What the task requires: Find the string "follow" in the listing and report every line that has it.

___ Provided material ___

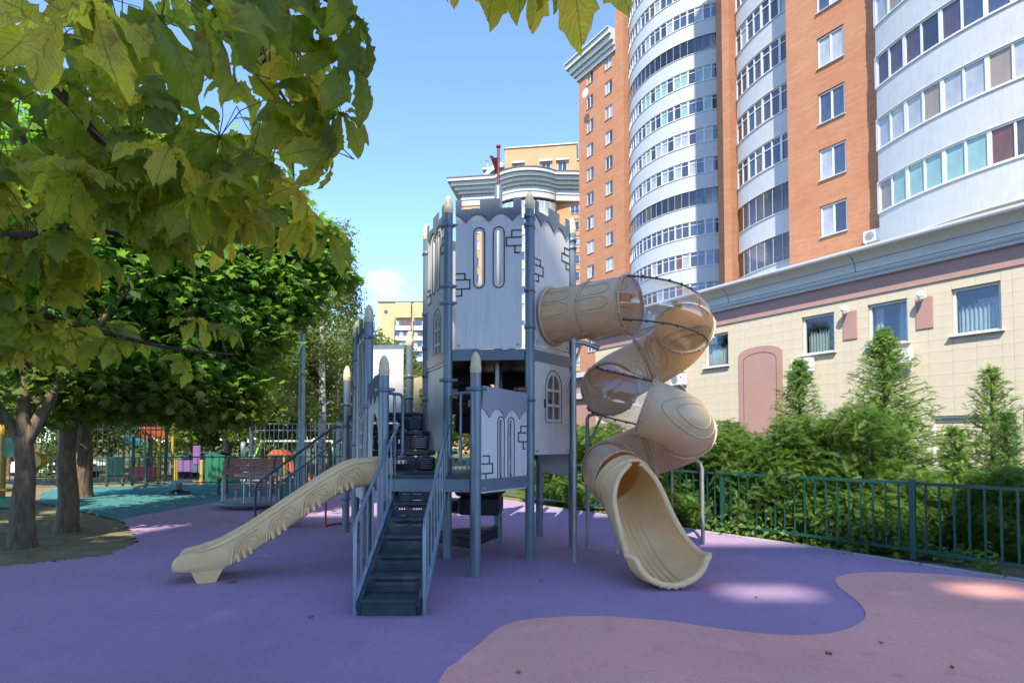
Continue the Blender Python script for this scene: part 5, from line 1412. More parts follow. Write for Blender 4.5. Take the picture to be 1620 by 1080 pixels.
# open exit chute, flaring to the ground
ex0 = hel(928); xd = Vector((-math.sin(R(928)), math.cos(R(928)))).normalized()
cp = [(ex0.x, ex0.y, ex0.z), (ex0.x + xd.x * .20, ex0.y + xd.y * .20, ex0.z - .12), (1.47, 6.62, .68), (1.535, 6.32, .47), (1.58, 6.08, .385), (1.60, 5.90, .37), (1.605, 5.78, .37)]
cp = smooth_loop(cp, 8); m = len(cp)
half_k = np.array([math.pi if t_ < .10 else R(np.interp(t_, [.10, .19, .33, .55, .75, .88, 1.0], [178, 138, 108, 90, 80, 84, 78])) for t_ in np.linspace(0, 1, m)])
for _ in range(3): half_k[6:-1] = (half_k[5:-2] + 2 * half_k[6:-1] + half_k[7:]) / 4
rings = []; nn = 30
for i, p in enumerate(cp):
    t = i / (m - 1); p = Vector(p); a = Vector(cp[max(0, i - 1)]); b = Vector(cp[min(m - 1, i + 1)]); tg = (b - a).normalized(); x = tg.cross(Z3).normalized(); y = x.cross(tg)
    # opening half angle measured from straight down
    half = float(half_k[i])
    rad = RAD * np.interp(t, [0, .15, .6, .85, 1.0], [1, 1.0, 1.0, 1.05, .95]); wid = np.interp(t, [0, .4, .85, 1], [1.0, 1.03, 1.22, 1.14])
    ring = []
    for k in range(nn + 1):
        th = -half + 2 * half * k / nn
        ring.append(p + x * math.sin(th) * rad * wid - y * math.cos(th) * rad)
    rings.append((ring, p, x, y, tg))
mb = MB(); W1 = nn + 1
outer = [q for r in rings for q in r[0]]
inn = []
for r in rings:
    for q in r[0]: d = (r[1] - q).normalized(); inn.append(q + d * .022)
fs = [(i * W1 + k, i * W1 + k + 1, (i + 1) * W1 + k + 1, (i + 1) * W1 + k) for i in range(m - 1) for k in range(nn)]
mb.add(outer, fs, True); mb.add(inn, [f[::-1] for f in fs], True)
chute = part('exit_chute', mb, M['tan'], spiral)
mb = MB(); rim = [rings[i][0][0] * .5 + inn[i * W1] * .5 for i in range(6, m)]
end = [outer[(m - 1) * W1 + k] * .5 + inn[(m - 1) * W1 + k] * .5 for k in range(1, nn)]
rim2 = [rings[i][0][-1] * .5 + inn[i * W1 + nn] * .5 for i in range(m - 1, 5, -1)]
# follow the rim all round with a rolled edge
tp = [Vector(q) for q in rim] + [Vector(q) + rings[-1][4] * .01 for q in end] + [Vector(q) for q in rim2]
mb.tube(tp, .032, 10)
rg = rings[5]; mb.tube([rg[1] + (rg[2] * math.cos(a) + rg[3] * math.sin(a)) * (RAD + .004) for a in [math.pi * 2 * i / 40 for i in range(40)]], .026, 8, closed=True)
for k in range(6):
    th = R(-32 + 64 * k / 5); r_ = rings[-1]; mb.sphere(r_[1] + r_[2] * math.sin(th) * RAD * .95 - r_[3] * math.cos(th) * RAD * .94 + r_[4] * .008, .037, 10, 8)
part('rolled_rim', mb, M['tan'], spiral)
mb = MB()
for th in (-.42, -.2, .02, .24):
    mb.tube([rings[i][1] + rings[i][2] * math.sin(th) * (RAD - .022) - rings[i][3] * math.cos(th) * (RAD - .022) for i in range(12, m - 1)], .008, 5)
part('groove_ribs', mb, M['tan'], spiral)
# support legs
def leg(pts, r=.028, name='support_leg'): return part(name, MB().tube(pts, r, 10), M['steel'], castle)
lp = G(909, 889); leg([(lp.x, lp.y, 0), (lp.x, lp.y, 2.62), (lp.x, lp.y, 2.78)], .03)
leg([(lp.x - .02, lp.y, 2.74), (lp.x + .14, lp.y + .0, 2.72), (lp.x + .32, lp.y + .02, 2.66)], .028); leg([(lp.x - .12, lp.y + .02, 2.1), (lp.x + .10, lp.y + .01, 2.72)], .016)
l2 = G(930, 868); lz = ZAT(655, l2.y)
leg([(l2.x, l2.y, 0), (l2.x, l2.y, lz - .07), (l2.x + .02, l2.y, lz - .02), (l2.x + .08, l2.y, lz), (l2.x + .35, l2.y - .1, lz)], .026); leg([(l2.x + .02, l2.y, lz - .42), (l2.x + .2, l2.y - .06, lz - .01)], .018)
l3 = G(1112, 858); lz = ZAT(728, l3.y)
leg([(l3.x, l3.y, 0), (l3.x, l3.y, lz - .12), (l3.x - .03, l3.y, lz - .04), (l3.x - .10, l3.y, lz), (l3.x - .38, l3.y - .15, lz), (l3.x - .42, l3.y - .17, lz + .1)], .028)
l4 = G(1064, 830); leg([(l4.x, l4.y, 0), (l4.x, l4.y, 1.35), (l4.x - .08, l4.y - .3, 1.42)], .025)
l5 = G(976, 877); leg([(l5.x, l5.y, 0), (l5.x + .02, l5.y + .02, .62)], .022)

# ================================================================== SMALL PLAY THINGS
cw = G(398, 803)
car_ = thing('roundabout', 'low round merry-go-round with steel rails in front of the slatted bench', 'merry-go-round', (cw.x, cw.y + .3, 0))
part('platform', MB().lathe([(.78, .06), (.84, .08), (.85, .13), (.82, .15), (.0005, .152)], (0, 0, 0), 40), M['band'], car_, True)
part('hub', MB().lathe([(.5, 0), (.5, .06)], (0, 0, 0), 24), M['black'], car_, True)
part('deck_plate', MB().lathe([(.79, .154), (.0005, .156)], (0, 0, 0), 36), M['band_mid'], car_, True)
for k in range(4):
    a = R(20 + 90 * k); d = Vector((math.cos(a), math.sin(a), 0)); e = Vector((-d.y, d.x, 0))
    p1, p2 = d * .70 - e * .22, d * .70 + e * .22
    mb = MB().tube([p1 + Z3 * .15, p1 + Z3 * .62, p1 + e * .05 + Z3 * .69, p1 + e * .12 + Z3 * .71, p2 - e * .12 + Z3 * .71, p2 - e * .05 + Z3 * .69, p2 + Z3 * .62, p2 + Z3 * .15], .021, 8)
    r_ = part('handrail', mb, M['steel'], car_, True)
    mb = MB().rbox((d * .45) + Z3 * .42, (.26, .42, .03), a, .01); part('seat', mb, M['wood'], car_, True)
    mb = MB().tube([d * .45 + Z3 * .15, d * .45 + Z3 * .41], .02, 6); part('seat_post', mb, M['steel'], car_, True)
mb = MB().tube([(.5 * math.cos(t), .5 * math.sin(t), .72) for t in [2 * math.pi * i / 28 for i in range(28)]], .02, 8, closed=True); part('ring_rail', mb, M['steel'], car_, True)

bp = AT(392, 760, 16.2); bench = thing('park_bench', 'slatted red brown bench behind the merry-go-round', 'bench', (bp.x, 16.2, 0))
sl = MB().rbox((0, 0, 0), (1.62, .09, .035), 0, .008).mesh('slat', M['wood'])
for k in range(4): link('slat', sl, bench, (0, -.30 + .115 * k, .45), (0, 0, 0))
for k in range(5): link('slat', sl, bench, (0, .17 + .022 * k, .56 + .098 * k), (R(78), 0, 0))
for sx in (-.66, .66):
    mb = MB(); mb.bar((sx, -.32, 0), (sx, -.32, .43), .05, .05); mb.bar((sx, .14, 0), (sx, .14, .43), .05, .05); mb.bar((sx, -.36, .41), (sx, .16, .41), .05, .04); mb.bar((sx, .145, .41), (sx, .27, 1.02), .05, .04)
    part('side_frame', mb, M['black_fence'], bench, True)

st_p = G(282, 781); sp = thing('spring_seat', 'small dark round stool on the teal surface near the fence', 'play seat', (st_p.x, st_p.y, 0))
part('foot', MB().lathe([(.30, 0), (.30, .06), (.18, .09), (.10, .12)], (0, 0, 0), 20), M['black'], sp, True)
part('spring', MB().tube([(.09 * math.cos(a), .09 * math.sin(a), .12 + .18 * a / (math.pi * 8)) for a in [math.pi * 8 * i / 60 for i in range(61)]], .018, 6), M['band_mid'], sp, True)
part('seat', MB().lathe([(.0005, .3), (.34, .31), (.36, .34), (.34, .37), (.0005, .38)], (0, 0, 0), 24), M['band_mid'], sp, True)

gp = G(515, 833); gl = thing('mini_goal', 'small red framed goal with white net behind the sand slide', 'goal', (gp.x, gp.y, 0))
gw, gh = .62, .62
part('frame', MB().tube([(0, 0, 0), (0, 0, gh), (0.02, 0, gh + .03), (gw, 0, gh + .03), (gw + .02, 0, gh), (gw + .02, 0, 0)], .018, 8).tube([(0, 0, .02), (.1, .28, .02), (gw - .08, .28, .02), (gw + .02, 0, .02)], .018, 8), M['red'], gl, True)
mb = MB()
for k in range(10):
    t = k / 9
    mb.tube([(gw * t, 0, gh), (.05 + gw * t * .86, .18, gh * .55), (.1 + (gw - .18) * t, .28, .03)], .0022, 4)
    mb.tube([(0, .28 * t * .9, gh - .6 * t), (gw / 2, .28 * t, gh - .6 * t), (gw, .28 * t * .9, gh - .6 * t)], .0022, 4)
part('net', mb, M['frame'], gl, True)

# ================================================================== FENCES AND LAMPS
def fence(name, label, path, posts_every, h, zb, bar_gap, bar_r, mat, rail_h, post_w=.06, group=None, spike=0.0, z0=0.0, phase=0.0):
    P = [Vector((x, y, z0)) for x, y in path]; cum = [0]
    for a, b in zip(P, P[1:]): cum.append(cum[-1] + (b - a).length)
    L = cum[-1]
    def at(d):
        d = min(max(d, 0), L); i = max(k for k in range(len(cum) - 1) if cum[k] <= d + 1e-9); return P[i].lerp(P[i + 1], (d - cum[i]) / max(1e-6, cum[i + 1] - cum[i]))
    c = at(L / 2); t = thing(name, label, 'fence', (c.x, c.y, z0), 0, group)
    pm = MB().rbox((0, 0, h / 2 + .02), (post_w, post_w, h + .04), 0, .006).mesh('post', mat); bm = MB().box((0, 0, (h + zb) / 2 + spike / 2), (bar_r * 2, bar_r * 2, h - zb + spike)).mesh('bar', mat)
    ds = [phase]
    while ds[-1] + posts_every < L: ds.append(ds[-1] + posts_every)
    nb = 0
    for i, d in enumerate(ds):
        p = at(d); q = at(min(L, d + posts_every)); an = math.atan2(q.y - p.y, q.x - p.x)
        link('post', pm, t, to_local(t, p), (0, 0, an))
        if i + 1 < len(ds):
            ln = (q - p).length
            for z in rail_h:
                mb = MB().bar(p + Z3 * z, q + Z3 * z, .045, .04); part('rail', mb, mat, t)
            k = max(1, int(ln / bar_gap))
            for j in range(1, k):
                if nb >= 300: break
                pp = p.lerp(q, j / k); link('bar', bm, t, to_local(t, pp), (0, 0, an)); nb += 1
    return t
kk = [k for k in kerb if 3.2 < k[1] < 15.5 and k[0] > -1.5]
fp = []
for i, k in enumerate(kk):
    a, b = Vector(kk[max(0, i - 1)]), Vector(kk[min(len(kk) - 1, i + 1)]); t_ = (b - a).normalized(); fp.append((k[0] - t_.y * .30, k[1] + t_.x * .30))
fp = fp[::-1]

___

Written response:
Continue the Blender Python script for this scene: part 5, from line 1412. More parts follow. Write for Blender 4.5. Take the picture to be 1620 by 1080 pixels.
# follow the rim all round with a rolled edge